### Dataset content

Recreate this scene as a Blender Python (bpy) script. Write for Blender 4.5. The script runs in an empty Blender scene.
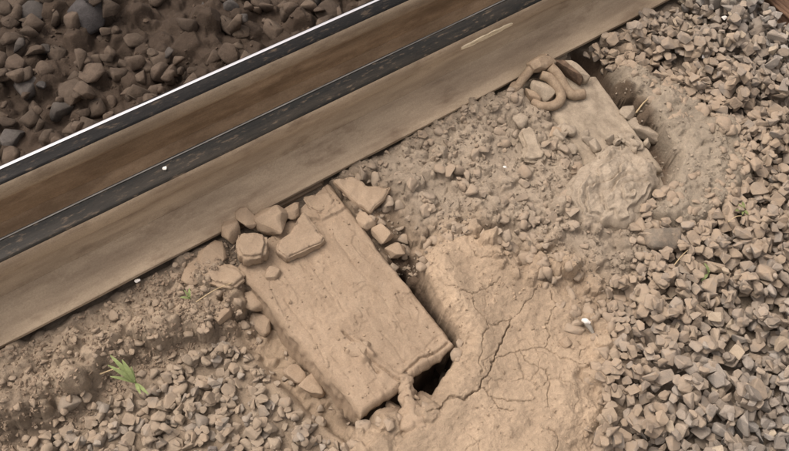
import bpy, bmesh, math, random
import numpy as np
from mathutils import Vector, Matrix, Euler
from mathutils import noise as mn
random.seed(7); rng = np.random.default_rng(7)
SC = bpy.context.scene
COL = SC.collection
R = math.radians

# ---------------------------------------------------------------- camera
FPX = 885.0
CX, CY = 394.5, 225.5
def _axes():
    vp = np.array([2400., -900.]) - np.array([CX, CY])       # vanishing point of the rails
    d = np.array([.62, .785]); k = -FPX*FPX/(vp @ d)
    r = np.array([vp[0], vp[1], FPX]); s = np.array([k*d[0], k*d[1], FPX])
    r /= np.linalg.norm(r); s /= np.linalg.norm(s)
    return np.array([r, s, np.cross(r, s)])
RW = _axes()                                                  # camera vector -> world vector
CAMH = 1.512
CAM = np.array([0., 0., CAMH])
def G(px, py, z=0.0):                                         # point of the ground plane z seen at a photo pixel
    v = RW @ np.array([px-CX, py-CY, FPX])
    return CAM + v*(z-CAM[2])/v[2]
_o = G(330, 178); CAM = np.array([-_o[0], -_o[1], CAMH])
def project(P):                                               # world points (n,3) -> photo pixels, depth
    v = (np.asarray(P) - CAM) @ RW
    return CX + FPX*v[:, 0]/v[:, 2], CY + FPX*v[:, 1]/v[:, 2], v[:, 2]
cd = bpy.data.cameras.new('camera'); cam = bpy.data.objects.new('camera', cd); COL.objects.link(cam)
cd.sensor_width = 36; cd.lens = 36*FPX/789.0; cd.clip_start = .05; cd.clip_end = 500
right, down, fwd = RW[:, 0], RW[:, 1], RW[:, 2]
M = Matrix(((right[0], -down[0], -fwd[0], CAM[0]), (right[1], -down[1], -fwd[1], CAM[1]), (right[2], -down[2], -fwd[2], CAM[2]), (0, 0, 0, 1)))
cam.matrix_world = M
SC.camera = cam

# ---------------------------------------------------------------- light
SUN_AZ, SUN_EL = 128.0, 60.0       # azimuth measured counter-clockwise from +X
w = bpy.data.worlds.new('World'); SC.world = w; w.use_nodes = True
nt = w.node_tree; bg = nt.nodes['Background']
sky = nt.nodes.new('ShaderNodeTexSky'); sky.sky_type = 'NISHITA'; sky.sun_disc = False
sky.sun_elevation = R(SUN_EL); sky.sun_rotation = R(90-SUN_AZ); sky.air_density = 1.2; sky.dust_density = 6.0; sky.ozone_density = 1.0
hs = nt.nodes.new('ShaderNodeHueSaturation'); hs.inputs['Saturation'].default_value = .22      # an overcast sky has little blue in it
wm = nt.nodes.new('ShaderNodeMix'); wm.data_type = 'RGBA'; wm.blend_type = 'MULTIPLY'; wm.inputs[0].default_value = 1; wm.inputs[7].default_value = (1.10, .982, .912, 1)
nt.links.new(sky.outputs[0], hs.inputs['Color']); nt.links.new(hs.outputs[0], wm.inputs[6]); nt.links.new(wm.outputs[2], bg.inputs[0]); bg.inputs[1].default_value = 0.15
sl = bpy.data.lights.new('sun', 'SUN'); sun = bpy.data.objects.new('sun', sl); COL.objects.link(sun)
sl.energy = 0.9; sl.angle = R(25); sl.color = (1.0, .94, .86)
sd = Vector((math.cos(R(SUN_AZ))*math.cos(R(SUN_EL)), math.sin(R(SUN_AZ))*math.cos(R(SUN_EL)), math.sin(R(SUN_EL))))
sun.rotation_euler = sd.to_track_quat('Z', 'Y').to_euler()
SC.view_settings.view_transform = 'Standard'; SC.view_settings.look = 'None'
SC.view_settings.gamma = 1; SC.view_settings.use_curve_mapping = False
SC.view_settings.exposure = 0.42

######

• _Task goal_:
Copy whichever lines in the listing above contain the word "scene".

• _Finished exercise_:
Recreate this scene as a Blender Python (bpy) script. Write for Blender 4.5. The script runs in an empty Blender scene.
SC = bpy.context.scene